**What you are asked to do:** Copy, in full, each line of the material that holds the word "scene".

==*==

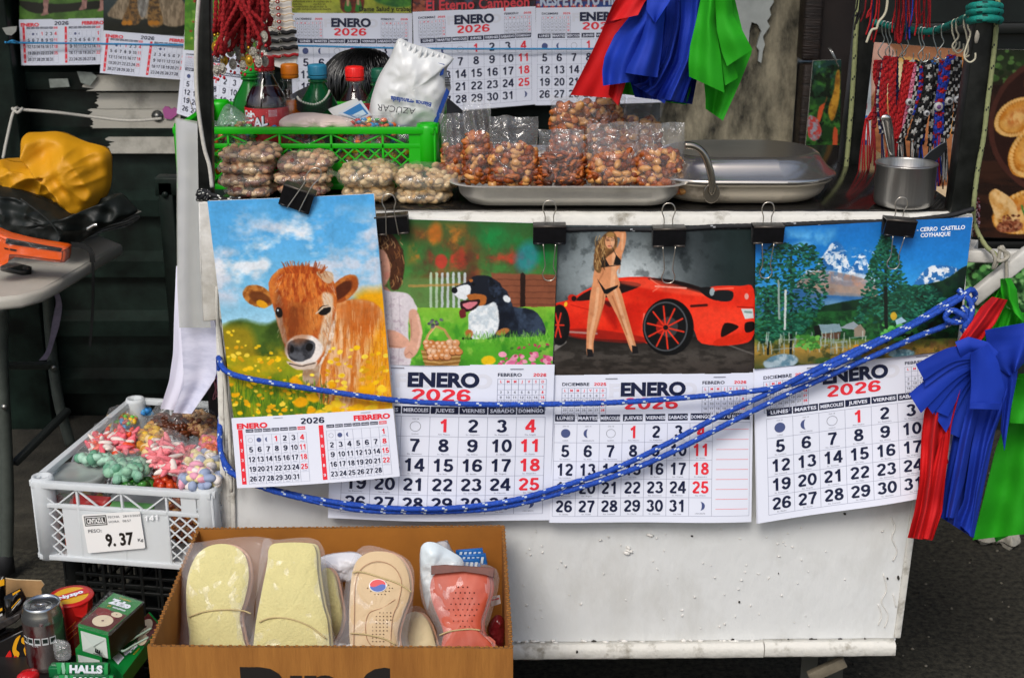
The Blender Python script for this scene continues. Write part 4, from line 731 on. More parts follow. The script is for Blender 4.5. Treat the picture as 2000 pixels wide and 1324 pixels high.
def calendar(label, pic_px, pad_px, Y, painter, fn, group, nx=220, ny=None, dy=0., bow=.006, curl=0., under=2, wave=0., Yp=None, pw=None, name='wall_calendar', seed=0, padopt=None):
    """pic_px/pad_px: corners TL,TR,BR,BL in photo pixels; everything hangs near depth Y"""
    Ys = Y if isinstance(Y, (tuple, list)) else [Y] * 4
    c = [at(p[0], p[1], y) for p, y in zip(pic_px, Ys)]; Yq = Yp or Ys
    d = [at(p[0], p[1], y - .004) for p, y in zip(pad_px, Yq if isinstance(Yq, (tuple, list)) else [Yq] * 4)]
    root = thing(name, label, 'calendar', (c[0] + c[1]) / 2, group)
    W = (c[1] - c[0]).length; Hh = (c[3] - c[0]).length; ny = ny or max(20, int(nx * Hh / W))
    sh = Sheet(*c, bow=bow, wave=wave, seed=seed); pt = Paint(pic_px, nx, ny, .0 if painter is pic_car else .45); painter(pt)
    mb = MB(); mb.grid([[sh.p(i / (nx - 1), j / (ny - 1)) for i in range(nx)] for j in range(ny)])
    mb.build('picture', [ink()], root, attr=pt.out())
    # the card behind, running down behind the pages
    dn = [c[0], c[1], d[2] + Vector((0, .008, .006)), d[3] + Vector((0, .008, .006))]; sb = Sheet(*dn, bow=bow); m3 = MB()
    m3.grid([[sb.p(.004 + .992 * i / 14, .004 + .99 * j / 14, -.013) for i in range(15)] for j in range(15)]); m3.build('backing_card', [BACKC], root)
    sp = Sheet(*d, bow=bow, curl=curl, wave=wave, seed=seed); pad(sp, root, fn, under, **(padopt or {}))
    return root, sh, sp

def clip(px, py, Y, wpx, hpx, ang=0., up=1, down=1, label='', upang=0., worn=False):
    """binder clip: black spring body folded over the edge, two wire handles"""
    k = mpp(Y, py); w_, h_ = wpx * k, hpx * k; c = at(px, py, Y); root = thing('binder_clip', label, 'binder clip', c, 'binder clips holding the calendars')
    ra = roty(-ang) @ Matrix.Identity(3); mb = MB(); pr = []
    sec = [(-.0005, -h_ * .5), (-.007, -h_ * .5), (-.0075, -h_ * .42), (-.013, h_ * .38), (-.013, h_ * .5), (.013, h_ * .5), (.013, h_ * .38), (.0075, -h_ * .42), (.007, -h_ * .5), (.0005, -h_ * .5), (.0115, h_ * .42), (-.0115, h_ * .42)]
    for x in (-w_ / 2, w_ / 2): pr += [c + ra @ Vector((x, y, z)) for y, z in sec]
    n = len(sec); fs = [(i, (i + 1) % n, n + (i + 1) % n, n + i) for i in range(n)]; mb.add(pr, fs, 0)
    for x0 in (0, n): mb.add(pr[x0:x0 + n], [(0, 1, 2, 3, 11), (3, 4, 5, 6, 10, 11), (6, 7, 8, 9, 10)], 0)
    # rolled lips that hold the wires
    for sy in (-1, 1):
        for x in (-.32, .32): mb.tube([c + ra @ Vector((w_ * (x - .16), sy * .0078, -h_ * .48)), c + ra @ Vector((w_ * (x + .16), sy * .0078, -h_ * .48))], .0016, 8, 1 if worn else 0)
    mb.tube([c + ra @ Vector((-w_ / 2, -.0135, h_ * .46)), c + ra @ Vector((w_ / 2, -.0135, h_ * .46))], .0018, 8, 1)
    mb.build('spring_body', [mat('clip_black', '#17171a', .32, var=.3, vs=90, c2='#3a2c20' if worn else '#0e0e10'), mat('clip_edge', '#56504a', .4, metal=.6)], root)
    def handle(sgn, lng, yy, wk=1.):
        base = -h_ * .5; pts = []
        prof = [(-.19, 0), (-.15, .35), (-.13, .62), (-.2, .8), (-.17, .93), (-.08, 1), (.08, 1), (.17, .93), (.2, .8), (.13, .62), (.15, .35), (.19, 0)]
        for x, t in prof: pts.append(c + ra @ Vector((x * w_ * wk + upang * t * w_, yy - .004 * sgn * t, base + sgn * lng * t)))
        m = MB(); m.tube(crom(pts, 4), .00085 if not worn else .0009, 7); m.build('wire_handle', [mat('clip_wire', '#cfc8bb', .28, metal=.9)], root)
    if up: handle(1, h_ * 2.15 * up, -.0135 if up > .2 and not down else .010)
    if down: handle(-1, h_ * 1.95 * down, -.0095)
    return root
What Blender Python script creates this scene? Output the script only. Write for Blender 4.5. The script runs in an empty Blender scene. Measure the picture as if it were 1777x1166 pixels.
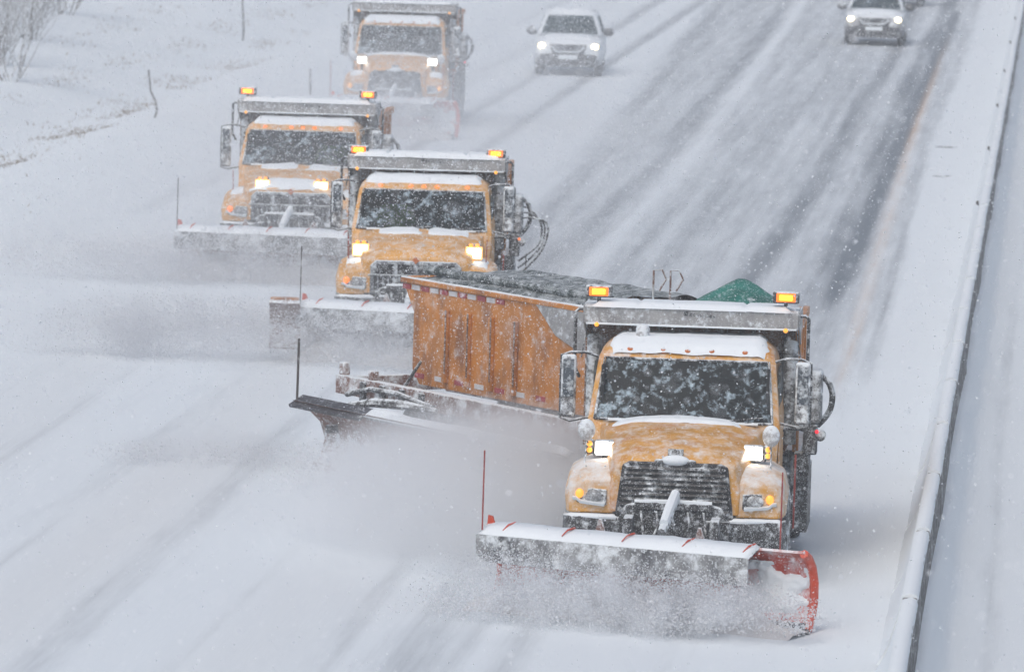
import bpy, bmesh, math, random
import numpy as np
from mathutils import Vector, Matrix, noise as mnoise
R = math.radians
random.seed(7)
rng = np.random.default_rng(11)
sc = bpy.context.scene
col = sc.collection

# ------------------------------------------------------------------ camera
CAM_H, YAW, PITCH, ROLL = 9.2, R(4.460), R(4.985), R(1.6)
fw = Vector((-math.sin(YAW) * math.cos(PITCH), math.cos(YAW) * math.cos(PITCH), -math.sin(PITCH)))
r0 = Vector((math.cos(YAW), math.sin(YAW), 0))
u0 = r0.cross(fw)
rv = math.cos(ROLL) * r0 + math.sin(ROLL) * u0
uv = -math.sin(ROLL) * r0 + math.cos(ROLL) * u0
cd = bpy.data.cameras.new('camera')
cam = bpy.data.objects.new('camera', cd)
col.objects.link(cam)
cam.matrix_world = Matrix((rv, uv, -fw)).transposed().to_4x4()
cam.location = (0, 0, CAM_H)
cd.sensor_width = 36.0
cd.lens = 12000 / 1777 * 36.0
cd.clip_start = 1.0
cd.clip_end = 3000
cd.dof.use_dof = True
cd.dof.focus_distance = 76
cd.dof.aperture_fstop = 4.5
sc.camera = cam

# ------------------------------------------------------------------ world, sun, exposure
w = bpy.data.worlds.new('World')
sc.world = w
w.use_nodes = True
nt = w.node_tree
bg = nt.nodes['Background']
sky = nt.nodes.new('ShaderNodeTexSky')
sky.sky_type = 'NISHITA'
sky.sun_disc = False
SUN_EL, SUN_AZ = R(52), R(200)
sky.sun_elevation = SUN_EL
sky.sun_rotation = SUN_AZ
sky.air_density = 1.0
sky.dust_density = 4.0
sky.ozone_density = 1.0
hs = nt.nodes.new('ShaderNodeHueSaturation')
hs.inputs['Saturation'].default_value = 0.80
nt.links.new(sky.outputs[0], hs.inputs['Color'])
nt.links.new(hs.outputs[0], bg.inputs['Color'])
bg.inputs['Strength'].default_value = 0.13
sl = bpy.data.lights.new('sun', 'SUN')
sl.energy = 0.6
sl.angle = R(60)
sl.color = (1.0, 0.97, 0.94)
so = bpy.data.objects.new('sun', sl)
col.objects.link(so)
sd = Vector((math.sin(SUN_AZ) * math.cos(SUN_EL), math.cos(SUN_AZ) * math.cos(SUN_EL), math.sin(SUN_EL)))
so.rotation_euler = sd.to_track_quat('Z', 'Y').to_euler()
so.location = (0, 60, 60)
sc.view_settings.view_transform = 'Standard'
sc.view_settings.look = 'None'
sc.view_settings.gamma = 1.0
sc.view_settings.exposure = 0.0
sc.view_settings.use_curve_mapping = False
sc.cycles.use_denoising = True
sc.cycles.max_bounces = 8
sc.cycles.diffuse_bounces = 3
sc.cycles.glossy_bounces = 2
sc.cycles.transmission_bounces = 4
sc.cycles.transparent_max_bounces = 12
sc.cycles.volume_bounces = 4
sc.cycles.volume_max_steps = 128
sc.cycles.use_adaptive_sampling = True
sc.cycles.adaptive_threshold = 0.03
sc.cycles.sample_clamp_indirect = 4.0

# ------------------------------------------------------------------ materials
SNOW = (0.78, 0.835, 0.87, 1)
MATS = {}


def _n(t, kind, **kw):
    n = t.nodes.new(kind)
    for k, v in kw.items():
        if k in n.inputs:
            n.inputs[k].default_value = v
        else:
            setattr(n, k, v)
    return n


def _math(t, op, a, b=None, clamp=False):
    n = t.nodes.new('ShaderNodeMath')
    n.operation = op
    n.use_clamp = clamp
    for i, q in enumerate((a, b)):
        if q is None:
            continue
        if isinstance(q, (int, float)):
            n.inputs[i].default_value = q
        else:
            t.links.new(q, n.inputs[i])
    return n.outputs[0]


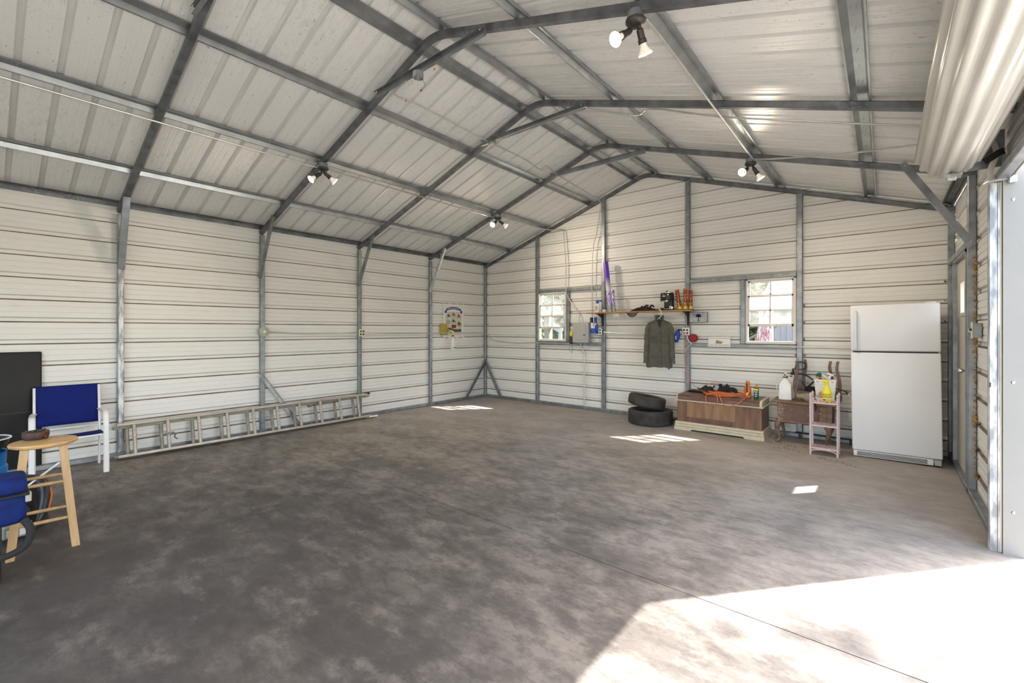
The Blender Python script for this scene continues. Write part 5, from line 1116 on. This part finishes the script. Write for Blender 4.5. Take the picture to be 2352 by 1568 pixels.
# ------------------------------------------------------------------ left wall: poster, sponge, spray bottle
r = thing('festival_poster', 'motorcycle festival poster with a blue ribbon banner taped to the left wall', 'poster', (-0.050, -0.90, 1.655))
B().box((0, -0.285, -0.345), (0.003, 0.285, 0.345)).build('sheet', 'cardboard', r)
rb = B(); n = 14; top = []; bot = []
for i in range(n+1):
    y = -0.205+0.41*i/n; z = 0.235-0.030*((y/0.205)**2)+0.012; top.append((y, z+0.030)); bot.append((y, z-0.022))
rb.prism(top+bot[::-1], 0.003, 0.006, 'x')
for s in (-1, 1): rb.prism([(s*0.19, 0.205), (s*0.25, 0.195), (s*0.235, 0.170), (s*0.245, 0.140), (s*0.185, 0.158)], 0.003, 0.005, 'x')
rb.build('banner', 'navy', r)
text('lettering', 'BARBER VINTAGE FESTIVAL', 0.034, 'cardboard', r, face_x(0.0065, 0, 0.243))
B().box((0.003, -0.215, -0.235), (0.0035, 0.215, 0.175)).build('artwork', M.setdefault('art', mat('poster_art', (0.62, 0.66, 0.68), 0.6, col2=(0.55, 0.55, 0.33), scale=6, lo=0.45, hi=0.6)), r)
B().box((0.0035, -0.10, -0.235), (0.004, 0.21, -0.175)).build('artwork', 'jacket', r)
def moto(y, z, c, s=1.0):
    b = B()
    for dy in (-0.030, 0.030): b.lathe([(0.020*s, 0), (0.026*s, 0.0), (0.026*s, 0.002), (0.020*s, 0.002)], (0.0036, y+dy*s, z-0.012*s), 14, Matrix.Rotation(PI/2, 4, 'Y'), closed=True)
    b.prism([(y-0.032*s, z-0.006*s), (y+0.025*s, z-0.01*s), (y+0.036*s, z+0.018*s), (y+0.004*s, z+0.020*s), (y-0.008*s, z+0.048*s), (y-0.022*s, z+0.046*s), (y-0.024*s, z+0.014*s)], 0.0036, 0.0058, 'x'); b.build('motorcycle_print', c, r)
moto(-0.14, 0.09, 'dark'); moto(0.0, 0.115, 'brownleg'); moto(0.145, 0.085, 'red', 1.1); moto(-0.005, -0.02, 'dark', 1.1); moto(0.155, -0.075, 'brownband', 1.2)
B().lathe([(0.05, 0), (0.05, 0.002), (0, 0.0021)], (0.0036, -0.14, -0.035), 20, Matrix.Rotation(PI/2, 4, 'Y')).build('medallion_print', 'greybox', r)
B().box((0.0036, -0.055, -0.155), (0.0056, 0.065, -0.085)).build('engine_print', 'red', r)
for y in (-0.20, 0.0, 0.20):
    for z in (0.345, -0.35):
        b = B()
        for i in range(4): b.box((0.0042, y-0.045+i*0.024, z-0.015), (0.0055, y-0.035+i*0.024, z+0.015), Matrix.Rotation(0, 4, 'X'))
        b.box((0.0032, y-0.05, z-0.014), (0.0042, y+0.05, z+0.014)); b.mi = 0; b.build('patterned_tape', M.setdefault('tapeprint', printmat('tape_print', [(0.7,0.68,0.65),(0.45,0.05,0.04),(0.75,0.73,0.7),(0.35,0.04,0.04),(0.7,0.68,0.65)], 90)), r)
b = B()
for i in range(10): b.box((0.003, -0.19+i*0.04, -0.30), (0.0042, -0.178+i*0.04, -0.288))
b.build('footer_print', 'navy', r)
r = thing('sponge', 'yellow figure-eight car sponge tucked behind the left wall conduit', 'sponge', (-0.028, -1.185, 1.475), 0)
b = B(); b.prism([(-0.085, -0.115), (0.085, -0.115), (0.090, 0.02), (0.080, 0.09), (0.05, 0.115), (-0.065, 0.112), (-0.10, 0.06), (-0.082, 0.0)], -0.018, 0.026, 'x'); b.build('sponge_body', 'yellow2', r, bevel=0.01)
r = thing('hanging_spray_bottle', 'white spray bottle with a yellow trigger hooked on the left wall conduit', 'bottle', (0.05, -1.01, 1.065))
B().lathe([(0.046, 0.0), (0.050, 0.008), (0.050, 0.17), (0.030, 0.225), (0.017, 0.25), (0.016, 0.27)], n=20, sx=0.6).build('bottle_body', 'white', r, smooth=True)
B().lathe([(0.019, 0.265), (0.019, 0.29), (0.012, 0.292)], n=14).build('collar', 'dark', r, smooth=True)
b = B(); b.tube(arc([(0, 0, 0.29), (0, 0.005, 0.33), (0, -0.01, 0.36)], 4), 0.014, 10); b.box((-0.012, -0.085, 0.35), (0.012, 0.025, 0.385), about((0, -0.02, 0.365), -0.35, 'X'), r=0.008); b.tube([(0, 0.0, 0.35), (0, 0.045, 0.30)], 0.006, 7); b.build('trigger_head', 'yellow', r, smooth=True)
for y in (-0.03, 0.01): B().box((0.029, y, 0.035), (0.031, y+0.028, 0.05)).build('label_print', 'navy', r)
B().box((-0.012, -0.115, 0.395), (0.018, 0.02, 0.430), about((0, -0.05, 0.41), -0.2, 'X'), r=0.01).build('navy_brush', 'navy', r, smooth=True)

# ------------------------------------------------------------------ extension ladder on its side
r = thing('extension_ladder', 'two-section aluminium extension ladder lying on its side along the left wall', 'ladder', (0.165, 0, 0.0), 0, None, 0, math.radians(-14))
def section(dx_, y0, y1, z0, z1, m, name, rungs, pitch=0.305, yr=None):
    for z in (z0, z1):
        s = 1 if z == z0 else -1
        b = B(); b.box((dx_, y0, z-0.003*s), (dx_+0.062, y1, z+0.003*s)); b.box((dx_, y0, z), (dx_+0.004, y1, z+0.024*s)); b.box((dx_+0.058, y0, z), (dx_+0.062, y1, z+0.024*s)); b.build('rail', m, r)
    for i in range(rungs):
        y = yr+pitch*i; b = B(); b.sweep([(dx_+0.031, y, z0), (dx_+0.031, y, z1)], SQ(0.032, 0.036, 0.008), V((0, 1, 0))); b.build('rung', m, r)
section(0.0, -6.15, -3.00, 0.030, 0.405, 'alu', 'a', 10, 0.3145, -6.00)
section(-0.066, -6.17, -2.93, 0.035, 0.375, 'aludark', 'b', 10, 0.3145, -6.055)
b = B(); b.box((-0.03, -3.02, 0.005), (0.065, -2.86, 0.035), r=0.005); b.build('foot_pad', 'ivory', r); b = B(); b.box((-0.03, -3.00, 0.390), (0.035, -2.93, 0.425), r=0.006); b.build('end_cap', 'black', r)
for z in (0.33, 0.055):
    b = B(); b.tube([(-0.01, -3.95, z), (-0.01, -3.48, z+0.01)], 0.007, 7); b.box((-0.02, -3.97, z-0.02), (0.01, -3.93, z+0.02)); b.build('rung_lock', 'galvdark', r)
b = B(); b.tube(arc([(0.07, -5.66, 0.23), (0.085, -5.63, 0.20), (0.08, -5.64, 0.17), (0.075, -5.61, 0.14)], 4), 0.008, 7); b.box((0.04, -5.72, 0.21), (0.075, -5.64, 0.235)); b.build('rope_cleat', 'galvdark', r)

# ------------------------------------------------------------------ black board
r = thing('black_board', 'tall matte black board leaning on the left wall behind the blue chair', 'board', (-0.055, -6.72, 0))
b = B(); b.box((0.0, -0.62, 0.0), (0.035, 0.0, 1.235), r=0.015, seg=3); b.build('board_face', 'blackpanel', r, smooth=True); B().box((0.034, -0.60, 0.615), (0.037, -0.02, 0.622)).build('fold_seam', 'dark', r)
# ------------------------------------------------------------------ blue sling chair
r = thing('patio_chair', 'white framed patio chair with royal blue sling seat and back', 'chair', (0.32, -6.55, 0), math.radians(-3))
cw, cd = 0.262, 0.21      # local +x is forward
fr_ = B()
for s in (-1, 1):
    y = s*cw
    fb = B(); fb.sweep(arc([(cd+0.02, y, 0.0), (cd+0.015, y, 0.30), (cd, y, 0.53), (cd-0.06, y, 0.600), (cd-0.13, y, 0.602), (-cd+0.05, y*0.97, 0.600), (-cd-0.01, y*0.94, 0.600)], 6), SQ(0.022, 0.046, 0.008), V((0, 1, 0))); fb.build('front_leg_and_arm', 'whitepaint', r, smooth=True)
    fb = B(); fb.tube([(-cd-0.03, y*0.93, 0.0), (-cd+0.03, y*0.93, 0.40)], 0.011, 10); fb.build('rear_leg', 'whitepaint', r, smooth=True)
    fb = B(); fb.tube([(cd+0.01, y*0.95, 0.395), (-cd+0.03, y*0.93, 0.365), (-cd-0.02, y*0.93, 0.62), (-cd-0.07, y*0.93, 0.86)], 0.0115, 10); fb.build('side_rail', 'whitepaint', r, smooth=True)
fb = B(); fb.tube([(cd+0.005, -cw, 0.385), (cd+0.005, cw, 0.385)], 0.010, 8); fb.tube([(-cd+0.02, -cw*0.93, 0.43), (-cd+0.02, cw*0.93, 0.43)], 0.009, 8); fb.build('cross_bar', 'whitepaint', r, smooth=True)
def sling(pts, name):
    b = B(); n = 10; P = arc(pts, 5); vs = []
    for p in P:
        for j in range(n+1):
            y = -cw*0.94+2*cw*0.94*j/n; sag = 0.012*(1-(2*j/n-1)**2); vs.append((p.x-sag*(1 if name == 'back_sling' else 0), y, p.z-(sag if name == 'seat_sling' else 0)))
    b.poly(vs, [(i*(n+1)+j, (i+1)*(n+1)+j, (i+1)*(n+1)+j+1, i*(n+1)+j+1) for i in range(len(P)-1) for j in range(n)]); b.build(name, 'bluemesh', r, smooth=True, solid=0.004)
sling([(cd, 0, 0.404), (0, 0, 0.392), (-cd+0.05, 0, 0.378)], 'seat_sling'); sling([(-cd-0.002, 0, 0.465), (-cd-0.040, 0, 0.68), (-cd-0.074, 0, 0.872)], 'back_sling')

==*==

**Full answer:**
The Blender Python script for this scene continues. Write part 4, from line 731 on. More parts follow. The script is for Blender 4.5. Treat the picture as 2000 pixels wide and 1324 pixels high.
What Blender Python script creates this scene? Output the script only. Write for Blender 4.5. The script runs in an empty Blender scene. Measure the picture as if it were 1777x1166 pixels.
sc = bpy.context.scene
The Blender Python script for this scene continues. Write part 5, from line 1116 on. This part finishes the script. Write for Blender 4.5. Take the picture to be 2352 by 1568 pixels.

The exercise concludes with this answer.